STOP ARSON ABOUT

 

 

Every year, about a hundred firefighters are arrested in the USA for starting fires.

That’s right: roughly two firefighters every week, arrested for arson.

Some of the men we thought risked their lives to stop fires are actually starting them.

How can this be?

It seems the main reason is they join up to be heroes, bravely putting out fires.

But after several months of sitting around with no fires, they get bored.

They decide to start a fire so they can be a hero putting it out.

John Orr was a captain, he’d been in the fire service for 17 years, his promotion was largely due to his excellent work in investigating the causes of fires.

Eventually, someone queried how come he always knew so much.

They began to notice that wherever Orr went, the number of fires went up.

He was investigated, arrested, tried, and found guilty on 20 counts of arson.

But police believe the real number is closer to 2,000.

After Orr was locked up in 1997, the rate of brush fires in his area went down by 98%.

Caleb Lacey, from Long Island. wanted to be a hero, too.

But although he’d attended ninety call-outs, not one had been a fire.

So he decided to help things along, by splashing petrol up a neighbour’s staircase and setting light to it.

It didn’t occur to him that it meant no one could escape.

So in 2009, a mother and her 3 children died and Lacey was sentenced to 25 years.

Robert Easton was a captain in a firehouse in California.

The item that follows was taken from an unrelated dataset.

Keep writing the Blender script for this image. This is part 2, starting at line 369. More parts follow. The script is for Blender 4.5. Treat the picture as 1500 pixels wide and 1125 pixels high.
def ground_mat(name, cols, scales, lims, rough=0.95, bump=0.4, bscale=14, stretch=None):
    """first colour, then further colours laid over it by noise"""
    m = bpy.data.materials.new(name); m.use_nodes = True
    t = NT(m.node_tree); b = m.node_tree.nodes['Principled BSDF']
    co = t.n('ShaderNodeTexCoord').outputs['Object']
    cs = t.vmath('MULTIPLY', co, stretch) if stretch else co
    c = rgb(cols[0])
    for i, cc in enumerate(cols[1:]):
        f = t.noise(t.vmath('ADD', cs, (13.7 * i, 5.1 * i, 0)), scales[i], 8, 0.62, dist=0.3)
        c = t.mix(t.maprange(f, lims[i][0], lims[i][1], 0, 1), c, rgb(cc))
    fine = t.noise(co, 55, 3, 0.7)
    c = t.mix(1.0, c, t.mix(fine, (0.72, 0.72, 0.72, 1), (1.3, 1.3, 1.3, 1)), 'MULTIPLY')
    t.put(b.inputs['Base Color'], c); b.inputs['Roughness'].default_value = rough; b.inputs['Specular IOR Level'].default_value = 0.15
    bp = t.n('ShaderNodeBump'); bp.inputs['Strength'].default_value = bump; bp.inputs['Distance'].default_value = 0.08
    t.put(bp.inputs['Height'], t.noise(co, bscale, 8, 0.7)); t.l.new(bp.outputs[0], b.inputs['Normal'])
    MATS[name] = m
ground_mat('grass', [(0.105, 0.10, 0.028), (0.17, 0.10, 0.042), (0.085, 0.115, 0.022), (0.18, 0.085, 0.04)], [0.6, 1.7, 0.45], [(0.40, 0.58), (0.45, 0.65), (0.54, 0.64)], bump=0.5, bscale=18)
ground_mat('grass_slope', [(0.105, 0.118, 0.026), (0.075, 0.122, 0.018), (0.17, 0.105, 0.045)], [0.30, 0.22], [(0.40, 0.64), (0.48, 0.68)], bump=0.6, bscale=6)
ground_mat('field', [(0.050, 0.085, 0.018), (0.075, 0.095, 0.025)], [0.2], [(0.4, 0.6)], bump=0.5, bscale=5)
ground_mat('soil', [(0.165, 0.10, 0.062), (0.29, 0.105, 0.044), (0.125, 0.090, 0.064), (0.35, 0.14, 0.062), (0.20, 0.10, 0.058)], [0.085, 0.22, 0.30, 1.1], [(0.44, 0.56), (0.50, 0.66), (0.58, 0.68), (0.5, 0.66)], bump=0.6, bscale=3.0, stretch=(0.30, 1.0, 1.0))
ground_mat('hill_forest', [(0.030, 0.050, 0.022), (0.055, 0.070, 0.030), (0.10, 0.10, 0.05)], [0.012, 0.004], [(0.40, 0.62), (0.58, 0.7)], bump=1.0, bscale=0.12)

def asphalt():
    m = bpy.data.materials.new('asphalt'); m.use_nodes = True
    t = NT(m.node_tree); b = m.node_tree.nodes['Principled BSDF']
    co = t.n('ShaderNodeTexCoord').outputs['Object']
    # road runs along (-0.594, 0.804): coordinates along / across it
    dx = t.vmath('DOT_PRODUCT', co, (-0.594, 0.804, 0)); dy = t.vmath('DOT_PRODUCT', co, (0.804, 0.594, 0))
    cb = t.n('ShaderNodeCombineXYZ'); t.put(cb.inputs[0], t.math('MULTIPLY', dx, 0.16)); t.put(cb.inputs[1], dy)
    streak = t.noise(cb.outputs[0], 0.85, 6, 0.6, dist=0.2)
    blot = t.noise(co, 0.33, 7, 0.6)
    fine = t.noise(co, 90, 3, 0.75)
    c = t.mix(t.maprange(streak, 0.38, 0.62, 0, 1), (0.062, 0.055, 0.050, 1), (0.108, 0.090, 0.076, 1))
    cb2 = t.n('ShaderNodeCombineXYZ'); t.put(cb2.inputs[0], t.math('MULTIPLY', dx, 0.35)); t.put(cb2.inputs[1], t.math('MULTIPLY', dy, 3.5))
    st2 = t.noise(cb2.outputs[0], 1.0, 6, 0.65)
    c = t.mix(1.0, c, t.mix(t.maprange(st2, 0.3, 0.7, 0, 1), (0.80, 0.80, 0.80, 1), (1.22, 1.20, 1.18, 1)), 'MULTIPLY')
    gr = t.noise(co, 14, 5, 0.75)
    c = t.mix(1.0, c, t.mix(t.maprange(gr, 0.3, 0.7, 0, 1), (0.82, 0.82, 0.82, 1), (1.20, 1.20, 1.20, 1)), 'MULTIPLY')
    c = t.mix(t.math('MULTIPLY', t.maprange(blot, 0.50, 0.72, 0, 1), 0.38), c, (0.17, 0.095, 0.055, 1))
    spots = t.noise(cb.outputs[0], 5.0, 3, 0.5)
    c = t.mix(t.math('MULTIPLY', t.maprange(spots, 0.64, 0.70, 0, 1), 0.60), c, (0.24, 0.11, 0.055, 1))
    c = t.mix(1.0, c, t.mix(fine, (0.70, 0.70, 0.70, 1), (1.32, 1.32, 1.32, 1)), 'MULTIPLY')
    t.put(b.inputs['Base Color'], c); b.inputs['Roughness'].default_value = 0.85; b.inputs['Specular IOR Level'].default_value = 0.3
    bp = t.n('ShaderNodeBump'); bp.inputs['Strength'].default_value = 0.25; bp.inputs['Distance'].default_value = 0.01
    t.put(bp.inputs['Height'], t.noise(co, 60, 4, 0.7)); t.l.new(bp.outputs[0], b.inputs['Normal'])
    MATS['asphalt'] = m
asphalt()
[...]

He knew it wasn’t just about setting fires, it was about making sure you weren’t around when they started.

So he made time-delay fuses from coils of mosquito repellent.

He would throw these from his car and be miles away before there were any flames.

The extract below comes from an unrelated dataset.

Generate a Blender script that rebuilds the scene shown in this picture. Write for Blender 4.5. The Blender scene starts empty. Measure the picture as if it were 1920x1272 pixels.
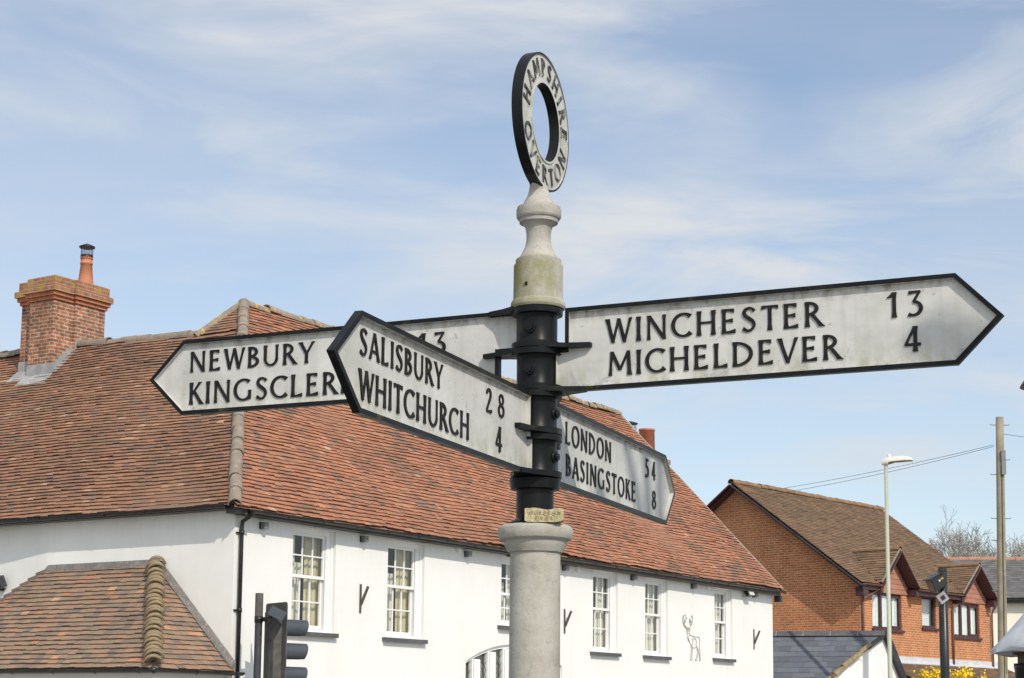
import bpy, math, random
from mathutils import Vector, Matrix, Euler
sc = bpy.context.scene
R = math.radians
rnd = random.Random(7)

# ------------------------------------------------------------------ camera
cam_d = bpy.data.cameras.new('camera'); cam = bpy.data.objects.new('camera', cam_d)
sc.collection.objects.link(cam); sc.camera = cam
cam_d.sensor_width = 36.0; cam_d.lens = 62.726
cam_d.shift_y = 0.1188; cam_d.clip_start = 0.1; cam_d.clip_end = 2000
cam.location = (0, 0, 1.6)
cam.rotation_euler = (Matrix.Rotation(R(90 + 8.134), 4, 'X') @ Matrix.Rotation(R(0.529), 4, 'Z')).to_euler()

# ------------------------------------------------------------------ sun, sky, exposure
SUN_EL = R(40.0); SUN_H = Vector((0.46, -0.888))
sun_vec = Vector((SUN_H.x * math.cos(SUN_EL), SUN_H.y * math.cos(SUN_EL), math.sin(SUN_EL)))
sd = bpy.data.lights.new('sun', 'SUN'); sd.energy = 3.5; sd.angle = R(0.5); sd.color = (1.0, 0.93, 0.82)
so = bpy.data.objects.new('sun', sd); sc.collection.objects.link(so)
so.rotation_euler = (-sun_vec).to_track_quat('-Z', 'Y').to_euler(); so.location = (20, -30, 40)
sc.view_settings.view_transform = 'Standard'; sc.view_settings.look = 'None'
sc.view_settings.exposure = 0.0; sc.view_settings.gamma = 1.0

def N(nt, typ, **kw):
    n = nt.nodes.new(typ)
    for k, v in kw.items():
        if k.startswith('i_'):
            key = k[2:]; key = int(key) if key.isdigit() else key.replace('_', ' ')
            n.inputs[key].default_value = v
        else: setattr(n, k, v)
    return n
def L(nt, a, ao, b, bi): nt.links.new(a.outputs[ao], b.inputs[bi])
def ramp(nt, stops, interp='LINEAR'):
    n = nt.nodes.new('ShaderNodeValToRGB'); cr = n.color_ramp; cr.interpolation = interp
    while len(cr.elements) < len(stops): cr.elements.new(0.5)
    for e, (p, c) in zip(cr.elements, stops):
        e.position = p; e.color = tuple(c) + (1,) if len(c) == 3 else c
    return n

w = bpy.data.worlds.new('World'); sc.world = w; w.use_nodes = True
nt = w.node_tree; nt.nodes.clear()
out = N(nt, 'ShaderNodeOutputWorld'); bg = N(nt, 'ShaderNodeBackground'); bg.inputs[1].default_value = 0.15
sky = N(nt, 'ShaderNodeTexSky', sky_type='NISHITA', sun_disc=False, sun_elevation=SUN_EL,
        sun_rotation=math.atan2(SUN_H.x, SUN_H.y), air_density=1.0, dust_density=0.7, ozone_density=1.3)
tc = N(nt, 'ShaderNodeTexCoord')
# thin cirrus: stretched, warped noise over the direction of view
mp = N(nt, 'ShaderNodeMapping'); mp.inputs['Rotation'].default_value = (0, R(-24), 0); mp.inputs['Scale'].default_value = (3.2, 2.0, 10.5); mp.inputs['Location'].default_value = (1.7, 0.3, 0.55)
L(nt, tc, 'Generated', mp, 0)
nz1 = N(nt, 'ShaderNodeTexNoise', i_Scale=1.45, i_Detail=8.0, i_Roughness=0.58, i_Distortion=0.9); L(nt, mp, 0, nz1, 'Vector')
mp2 = N(nt, 'ShaderNodeMapping'); mp2.inputs['Rotation'].default_value = (0, R(5), 0); mp2.inputs['Scale'].default_value = (1.5, 1.5, 6.5); mp2.inputs['Location'].default_value = (0.35, 0.1, 0.2)
L(nt, tc, 'Generated', mp2, 0)
nz2 = N(nt, 'ShaderNodeTexNoise', i_Scale=1.7, i_Detail=5.0, i_Roughness=0.5, i_Distortion=0.6); L(nt, mp2, 0, nz2, 'Vector')
r1 = ramp(nt, [(0.41, (0, 0, 0)), (0.69, (1, 1, 1))]); L(nt, nz1, 'Fac', r1, 0)
r2 = ramp(nt, [(0.36, (0, 0, 0)), (0.66, (1, 1, 1))]); L(nt, nz2, 'Fac', r2, 0)
mul = N(nt, 'ShaderNodeMath', operation='MULTIPLY'); L(nt, r1, 0, mul, 0); L(nt, r2, 0, mul, 1)
ad = N(nt, 'ShaderNodeMath', operation='MULTIPLY_ADD', use_clamp=True); L(nt, r2, 0, ad, 0); ad.inputs[1].default_value = 0.30; L(nt, mul, 0, ad, 2)
sep = N(nt, 'ShaderNodeSeparateXYZ'); L(nt, tc, 'Generated', sep, 0)
hz = N(nt, 'ShaderNodeMapRange', i_1=0.0, i_2=0.32, i_3=0.40, i_4=0.10); L(nt, sep, 'Z', hz, 0)
ad2 = N(nt, 'ShaderNodeMath', operation='MULTIPLY_ADD', use_clamp=True); L(nt, ad, 0, ad2, 0); ad2.inputs[1].default_value = 0.95; L(nt, hz, 0, ad2, 2)
mixc = N(nt, 'ShaderNodeMix', data_type='RGBA'); bx = N(nt, 'ShaderNodeMapRange', i_1=-0.30, i_2=0.16, i_3=0.25, i_4=-0.06); L(nt, sep, 'X', bx, 0)
ad3 = N(nt, 'ShaderNodeMath', operation='ADD', use_clamp=True); L(nt, ad2, 0, ad3, 0); L(nt, bx, 0, ad3, 1); L(nt, ad3, 0, mixc, 0); L(nt, sky, 0, mixc, 6); mixc.inputs[7].default_value = (4.5, 4.95, 5.5, 1)
# cloud brightened towards the sun (forward scattering), out of view, to fill the shadows
sv = N(nt, 'ShaderNodeVectorMath', operation='DOT_PRODUCT'); L(nt, tc, 'Generated', sv, 0); sv.inputs[1].default_value = tuple(sun_vec)
gl = N(nt, 'ShaderNodeMapRange', i_1=0.0, i_2=1.0, i_3=1.0, i_4=2.0); L(nt, sv, 'Value', gl, 0)
cb_ = N(nt, 'ShaderNodeVectorMath', operation='SCALE'); cb_.inputs[0].default_value = (4.75, 4.95, 5.2); L(nt, gl, 0, cb_, 'Scale'); L(nt, cb_, 0, mixc, 7)
L(nt, mixc, 2, bg, 0); L(nt, bg, 0, out, 0)

# ------------------------------------------------------------------ materials
MATS = {}
def mat(name, col=(0.5, 0.5, 0.5), rough=0.7, metal=0.0, spec=0.5):
    if name in MATS: return MATS[name], MATS[name].node_tree, MATS[name].node_tree.nodes['Principled BSDF']
    m = bpy.data.materials.new(name); m.use_nodes = True
    b = m.node_tree.nodes['Principled BSDF']
    b.inputs['Base Color'].default_value = tuple(col) + (1,); b.inputs['Roughness'].default_value = rough
    b.inputs['Metallic'].default_value = metal; b.inputs['Specular IOR Level'].default_value = spec
    MATS[name] = m
    return m, m.node_tree, b
def objco(nt): return N(nt, 'ShaderNodeTexCoord')
def noise(nt, scale, detail=4, rough=0.55, vec=None, scl=None, dist=0.0):
    n = N(nt, 'ShaderNodeTexNoise', i_Scale=scale, i_Detail=float(detail), i_Roughness=rough, i_Distortion=dist)
    if vec is None: vec = objco(nt)
    if scl:
        m = N(nt, 'ShaderNodeMapping'); m.inputs['Scale'].default_value = scl; L(nt, vec, 'Object', m, 0); L(nt, m, 0, n, 'Vector')
    else: L(nt, vec, 'Object', n, 'Vector')
    return n
def mixrgb(nt, fac, a, b, mode='MIX'):
    n = N(nt, 'ShaderNodeMix', data_type='RGBA', blend_type=mode)
    for s, v in ((0, fac), (6, a), (7, b)):
        if isinstance(v, tuple) and hasattr(v[0], 'outputs'): L(nt, v[0], v[1], n, s)
        elif isinstance(v, (int, float)): n.inputs[s].default_value = v
        else: n.inputs[s].default_value = tuple(v) + (1,)
    return n
def bump(nt, b, src, so_, strength=0.3, dist=0.01):
    bp = N(nt, 'ShaderNodeBump', i_Strength=strength, i_Distance=dist); L(nt, src, so_, bp, 'Height'); L(nt, bp, 0, b, 'Normal')
def blotch(name, c1, c2, scale=3.0, rough=0.8, lo=0.4, hi=0.65, extra=None, bumps=0.0, spec=0.4, metal=0.0, bscale=60):
    m, nt, b = mat(name, c1, rough, metal, spec)
    n = noise(nt, scale, 6, 0.6); r = ramp(nt, [(lo, (0, 0, 0)), (hi, (1, 1, 1))]); L(nt, n, 'Fac', r, 0)
    mx = mixrgb(nt, (r, 0), c1, c2); last = mx
    for (c, sc_, l2, h2, amt) in (extra or []):
        n2 = noise(nt, sc_, 5, 0.6); r2_ = ramp(nt, [(l2, (0, 0, 0)), (h2, (amt,) * 3)]); L(nt, n2, 'Fac', r2_, 0)
        last = mixrgb(nt, (r2_, 0), (last, 2), c)
    L(nt, last, 2, b, 'Base Color')
    if bumps:
        n3 = noise(nt, bscale, 3, 0.6); bump(nt, b, n3, 'Fac', bumps, 0.01)
    return m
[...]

But cameras were secretly set up, and his car was spotted driving past 12 sites where fires started soon after.

Police suspect Easton started 148 fires during his 18-year career as a firefighter.

Leonard Gregg was another firefighter who lived in Arizona.

In 2003, he started a fire in very dry conditions, the fire spread until 30,000 people needed to be evacuated, it covered 423,000 acres and destroyed 467 homes.

In 2016, firefighter David Plante started a fire near his home in New Hampshire.

The blaze got out of control and eventually it took more than 100 firefighters from across the state to put it out.

The firefighters became suspicious when Plante kept asking them to take pictures of him with the fire on his phone.

He wanted the selfies because he was proud to be a firefighter putting out a fire.

The logic that he started the fire seems to have escaped him, as it does most arsonist firefighters.

They get into firefighting because they love the image and want to be part of it.

Then, when it doesn’t work out the way they thought, they go the other way.

Doesn’t that remind you of what a lot of people in our business do?

Graduates looking for a career after university, something fun: advertising looks like fun.

So they start as juniors and immediately get taught that the fun parts are unprofessional and must be rooted out, how the job is to make dull, safe, ads that don’t rock the boat.

And instead of making exciting, fun advertising they learn how to make ads that look like wallpaper, just like everyone else.

And the job isn’t fun, its dull and boring, the opposite of what they originally wanted.

And they are part of making that happen.

 

As Eldridge Cleaver said: “You either have to be part of the solution, or you’re going to become part of the problem.”